Capital requirements increase as aquaculture becomes more industrialized, with firms increasing their scale of production and capital intensity. Public listing at stock exchanges can provide improved access and cheaper financing for firms. Since the public listing is a fairly recent phenomenon and relatively few aquaculture firms have entered stock markets, it is useful to investigate the differences in profitability among listed and private aquaculture firms. Our econometric estimates based on a unique panel dataset of Norwegian salmon companies indicate that the sources of profitability, as measured by return on assets (ROA), are different among the two groups of companies. Listed companies are able to increase profitability through working capital optimization; however, they are more negatively affected by operating leverage and liquidity. This indicates that using liquidity as a risk reduction measure is costly in the industry. Although private firms have historically performed better on average in terms of ROA, the difference is not statistically different.

Notes

1 Authors’ own calculations, based on data from the Norwegian Directorate of Fisheries, show that percentage increase in total capital employed during the period 1990 to 2018 is 1299 percent, or a 14-fold increase. See Table 1 for more details.

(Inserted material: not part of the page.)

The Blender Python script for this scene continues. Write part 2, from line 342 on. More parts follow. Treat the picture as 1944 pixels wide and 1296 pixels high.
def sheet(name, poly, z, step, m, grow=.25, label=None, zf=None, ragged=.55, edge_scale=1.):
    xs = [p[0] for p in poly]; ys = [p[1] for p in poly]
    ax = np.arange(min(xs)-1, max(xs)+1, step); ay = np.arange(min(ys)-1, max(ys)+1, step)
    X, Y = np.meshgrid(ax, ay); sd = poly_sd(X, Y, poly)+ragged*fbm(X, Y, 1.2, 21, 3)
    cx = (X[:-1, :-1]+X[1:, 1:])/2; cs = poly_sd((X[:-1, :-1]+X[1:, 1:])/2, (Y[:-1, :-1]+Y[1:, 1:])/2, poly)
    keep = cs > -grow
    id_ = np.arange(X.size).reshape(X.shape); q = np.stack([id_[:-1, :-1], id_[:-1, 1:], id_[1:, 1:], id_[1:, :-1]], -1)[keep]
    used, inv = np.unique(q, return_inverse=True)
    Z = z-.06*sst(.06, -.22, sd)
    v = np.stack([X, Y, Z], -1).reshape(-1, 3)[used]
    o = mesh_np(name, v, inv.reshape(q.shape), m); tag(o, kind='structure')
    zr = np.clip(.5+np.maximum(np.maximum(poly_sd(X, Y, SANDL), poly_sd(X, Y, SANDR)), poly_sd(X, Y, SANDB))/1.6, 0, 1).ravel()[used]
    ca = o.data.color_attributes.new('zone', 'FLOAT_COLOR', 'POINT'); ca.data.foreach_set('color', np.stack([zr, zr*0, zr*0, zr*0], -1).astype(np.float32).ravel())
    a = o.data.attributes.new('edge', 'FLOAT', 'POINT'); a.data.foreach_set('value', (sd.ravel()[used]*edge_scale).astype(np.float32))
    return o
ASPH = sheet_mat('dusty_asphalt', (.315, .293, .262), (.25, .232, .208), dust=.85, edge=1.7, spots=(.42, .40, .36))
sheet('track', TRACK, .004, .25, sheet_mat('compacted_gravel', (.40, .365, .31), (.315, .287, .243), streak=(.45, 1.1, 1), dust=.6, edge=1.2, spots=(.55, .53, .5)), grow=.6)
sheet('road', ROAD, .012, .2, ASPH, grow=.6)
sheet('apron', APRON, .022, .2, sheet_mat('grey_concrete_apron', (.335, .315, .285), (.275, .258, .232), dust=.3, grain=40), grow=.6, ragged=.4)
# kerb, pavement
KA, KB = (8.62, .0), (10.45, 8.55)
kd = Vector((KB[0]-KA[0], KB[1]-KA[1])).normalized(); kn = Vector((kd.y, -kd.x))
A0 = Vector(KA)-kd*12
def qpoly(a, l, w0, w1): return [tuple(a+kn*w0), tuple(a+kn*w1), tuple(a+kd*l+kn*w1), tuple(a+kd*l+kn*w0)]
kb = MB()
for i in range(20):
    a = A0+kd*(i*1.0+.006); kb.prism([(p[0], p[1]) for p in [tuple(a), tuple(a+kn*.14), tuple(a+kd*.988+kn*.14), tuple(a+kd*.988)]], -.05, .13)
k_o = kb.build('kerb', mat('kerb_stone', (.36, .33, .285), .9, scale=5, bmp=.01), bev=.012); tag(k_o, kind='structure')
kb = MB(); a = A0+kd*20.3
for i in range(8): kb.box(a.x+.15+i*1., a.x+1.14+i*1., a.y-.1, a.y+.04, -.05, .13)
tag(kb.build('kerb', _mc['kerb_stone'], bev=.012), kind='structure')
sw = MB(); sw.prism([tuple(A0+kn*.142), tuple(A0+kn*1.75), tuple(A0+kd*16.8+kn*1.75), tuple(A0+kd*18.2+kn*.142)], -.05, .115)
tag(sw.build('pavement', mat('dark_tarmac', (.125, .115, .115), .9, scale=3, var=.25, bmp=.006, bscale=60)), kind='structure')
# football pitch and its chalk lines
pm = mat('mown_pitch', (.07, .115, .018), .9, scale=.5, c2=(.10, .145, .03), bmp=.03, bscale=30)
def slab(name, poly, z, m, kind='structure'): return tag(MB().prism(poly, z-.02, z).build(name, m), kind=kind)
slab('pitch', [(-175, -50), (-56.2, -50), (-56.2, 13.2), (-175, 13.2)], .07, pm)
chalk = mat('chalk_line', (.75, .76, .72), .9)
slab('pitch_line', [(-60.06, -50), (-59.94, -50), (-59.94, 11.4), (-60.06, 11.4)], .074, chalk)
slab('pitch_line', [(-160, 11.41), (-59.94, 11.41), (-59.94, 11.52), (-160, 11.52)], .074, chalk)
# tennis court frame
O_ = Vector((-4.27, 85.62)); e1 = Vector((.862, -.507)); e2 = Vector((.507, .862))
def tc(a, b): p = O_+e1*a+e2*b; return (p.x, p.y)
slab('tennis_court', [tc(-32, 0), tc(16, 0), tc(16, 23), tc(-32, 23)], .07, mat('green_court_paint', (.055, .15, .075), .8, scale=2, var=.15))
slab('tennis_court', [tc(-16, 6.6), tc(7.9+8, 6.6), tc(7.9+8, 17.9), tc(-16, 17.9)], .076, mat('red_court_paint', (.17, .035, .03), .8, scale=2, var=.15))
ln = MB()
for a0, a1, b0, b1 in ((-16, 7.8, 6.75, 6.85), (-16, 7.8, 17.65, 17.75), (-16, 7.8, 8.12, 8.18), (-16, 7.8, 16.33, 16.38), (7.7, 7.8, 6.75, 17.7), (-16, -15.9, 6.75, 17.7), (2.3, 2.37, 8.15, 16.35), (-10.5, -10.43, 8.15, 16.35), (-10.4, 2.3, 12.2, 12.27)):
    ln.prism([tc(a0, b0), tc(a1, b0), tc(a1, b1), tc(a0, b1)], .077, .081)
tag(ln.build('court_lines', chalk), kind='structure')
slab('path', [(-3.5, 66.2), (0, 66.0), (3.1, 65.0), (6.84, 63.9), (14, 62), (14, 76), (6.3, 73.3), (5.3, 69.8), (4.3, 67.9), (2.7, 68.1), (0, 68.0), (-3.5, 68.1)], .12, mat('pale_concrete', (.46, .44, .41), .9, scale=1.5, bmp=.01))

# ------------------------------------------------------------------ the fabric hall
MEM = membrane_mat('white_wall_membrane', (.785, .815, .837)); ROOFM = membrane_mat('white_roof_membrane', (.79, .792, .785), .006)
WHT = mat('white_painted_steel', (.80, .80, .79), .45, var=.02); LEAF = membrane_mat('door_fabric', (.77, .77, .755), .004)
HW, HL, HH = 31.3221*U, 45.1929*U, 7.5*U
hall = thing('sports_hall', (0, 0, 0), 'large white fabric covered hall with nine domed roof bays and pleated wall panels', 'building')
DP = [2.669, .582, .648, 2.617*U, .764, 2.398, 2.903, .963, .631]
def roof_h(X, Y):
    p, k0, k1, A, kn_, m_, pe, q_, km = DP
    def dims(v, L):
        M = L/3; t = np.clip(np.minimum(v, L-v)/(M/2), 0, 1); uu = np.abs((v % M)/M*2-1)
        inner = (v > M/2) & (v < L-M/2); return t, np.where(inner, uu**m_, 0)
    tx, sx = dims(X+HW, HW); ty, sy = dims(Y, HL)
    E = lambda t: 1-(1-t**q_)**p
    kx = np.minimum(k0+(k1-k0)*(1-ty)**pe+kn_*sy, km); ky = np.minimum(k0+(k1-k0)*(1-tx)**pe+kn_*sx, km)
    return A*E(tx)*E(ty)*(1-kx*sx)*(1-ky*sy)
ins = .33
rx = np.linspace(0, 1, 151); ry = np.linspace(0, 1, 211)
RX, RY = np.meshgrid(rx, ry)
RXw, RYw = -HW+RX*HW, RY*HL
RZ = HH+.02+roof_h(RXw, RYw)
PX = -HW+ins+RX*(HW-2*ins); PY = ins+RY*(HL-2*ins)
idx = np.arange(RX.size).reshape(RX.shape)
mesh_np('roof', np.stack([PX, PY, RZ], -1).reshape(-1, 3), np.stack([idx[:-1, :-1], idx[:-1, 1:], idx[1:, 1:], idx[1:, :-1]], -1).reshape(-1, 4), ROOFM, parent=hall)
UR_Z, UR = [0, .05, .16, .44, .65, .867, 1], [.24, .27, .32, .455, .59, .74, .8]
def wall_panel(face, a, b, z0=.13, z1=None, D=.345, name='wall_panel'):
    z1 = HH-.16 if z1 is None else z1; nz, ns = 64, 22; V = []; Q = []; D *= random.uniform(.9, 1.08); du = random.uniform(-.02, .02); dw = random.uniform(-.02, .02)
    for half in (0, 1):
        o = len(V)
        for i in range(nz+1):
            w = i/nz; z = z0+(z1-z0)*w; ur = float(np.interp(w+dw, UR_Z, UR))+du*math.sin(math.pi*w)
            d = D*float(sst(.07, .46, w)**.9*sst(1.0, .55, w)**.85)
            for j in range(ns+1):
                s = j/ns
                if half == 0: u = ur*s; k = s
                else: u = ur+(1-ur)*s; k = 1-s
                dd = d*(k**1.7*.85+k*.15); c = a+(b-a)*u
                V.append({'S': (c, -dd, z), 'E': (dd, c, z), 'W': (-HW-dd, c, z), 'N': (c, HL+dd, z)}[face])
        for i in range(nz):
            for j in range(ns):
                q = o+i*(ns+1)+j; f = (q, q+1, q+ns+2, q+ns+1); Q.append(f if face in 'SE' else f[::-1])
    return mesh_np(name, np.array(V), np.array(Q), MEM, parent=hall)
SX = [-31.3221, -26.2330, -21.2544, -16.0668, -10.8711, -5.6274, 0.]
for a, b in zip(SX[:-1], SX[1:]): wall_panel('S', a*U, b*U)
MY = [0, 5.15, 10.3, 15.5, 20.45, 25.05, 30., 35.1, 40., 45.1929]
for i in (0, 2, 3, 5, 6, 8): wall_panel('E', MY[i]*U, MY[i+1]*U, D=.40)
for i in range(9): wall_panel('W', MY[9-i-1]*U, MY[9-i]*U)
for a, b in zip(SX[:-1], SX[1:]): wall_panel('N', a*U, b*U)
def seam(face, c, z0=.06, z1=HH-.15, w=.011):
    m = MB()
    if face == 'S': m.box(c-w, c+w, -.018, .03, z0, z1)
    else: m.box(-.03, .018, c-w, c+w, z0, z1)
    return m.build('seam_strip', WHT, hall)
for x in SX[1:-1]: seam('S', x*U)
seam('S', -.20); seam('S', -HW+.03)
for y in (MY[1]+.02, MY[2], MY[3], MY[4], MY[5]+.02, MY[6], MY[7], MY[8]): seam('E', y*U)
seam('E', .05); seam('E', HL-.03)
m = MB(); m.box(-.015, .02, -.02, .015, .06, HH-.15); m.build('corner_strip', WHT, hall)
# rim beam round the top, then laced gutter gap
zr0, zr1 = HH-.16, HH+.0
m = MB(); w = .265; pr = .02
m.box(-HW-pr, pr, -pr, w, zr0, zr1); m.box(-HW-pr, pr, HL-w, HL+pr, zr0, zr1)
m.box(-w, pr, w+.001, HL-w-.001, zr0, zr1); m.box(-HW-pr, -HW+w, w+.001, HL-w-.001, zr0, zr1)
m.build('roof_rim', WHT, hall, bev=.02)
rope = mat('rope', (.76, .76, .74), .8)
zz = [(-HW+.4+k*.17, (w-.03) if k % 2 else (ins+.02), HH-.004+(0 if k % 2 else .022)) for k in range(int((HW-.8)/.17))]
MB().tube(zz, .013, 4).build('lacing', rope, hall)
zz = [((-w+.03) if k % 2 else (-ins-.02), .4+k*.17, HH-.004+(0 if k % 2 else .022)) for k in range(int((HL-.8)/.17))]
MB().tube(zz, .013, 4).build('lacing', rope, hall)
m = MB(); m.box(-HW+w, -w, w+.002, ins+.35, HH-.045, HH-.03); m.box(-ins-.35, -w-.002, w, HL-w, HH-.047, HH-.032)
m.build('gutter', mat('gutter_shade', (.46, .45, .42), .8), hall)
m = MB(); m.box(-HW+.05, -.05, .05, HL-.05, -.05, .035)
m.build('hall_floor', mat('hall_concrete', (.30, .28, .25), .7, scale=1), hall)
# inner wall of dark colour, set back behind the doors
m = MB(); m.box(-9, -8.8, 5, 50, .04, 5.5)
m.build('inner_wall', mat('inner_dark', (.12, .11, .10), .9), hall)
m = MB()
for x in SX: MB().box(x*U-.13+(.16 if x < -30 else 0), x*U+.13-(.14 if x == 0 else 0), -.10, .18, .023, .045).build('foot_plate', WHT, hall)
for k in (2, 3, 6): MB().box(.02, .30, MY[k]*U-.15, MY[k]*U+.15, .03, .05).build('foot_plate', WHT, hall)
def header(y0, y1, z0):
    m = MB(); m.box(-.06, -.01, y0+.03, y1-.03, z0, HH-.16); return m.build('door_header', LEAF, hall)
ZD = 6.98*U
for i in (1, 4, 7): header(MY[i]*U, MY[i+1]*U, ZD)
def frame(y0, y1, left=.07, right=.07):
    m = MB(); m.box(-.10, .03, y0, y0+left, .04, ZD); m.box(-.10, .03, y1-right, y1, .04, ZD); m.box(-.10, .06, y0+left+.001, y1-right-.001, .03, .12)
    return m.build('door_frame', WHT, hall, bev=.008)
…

2 Examples of liquid financial assets are cash and cash equivalents, accounts receivable, inventory, and marketable securities.

3 For firms without start of period assets, we use end of period assets minus half of the net profit in period as a proxy of average assets.

4 Some of the sample firms are subsidiaries of the listed companies. Thus, profitability differences between profitability of private and public firms also attribute to capital/investment optimizing from the perspective of the listed parent firms.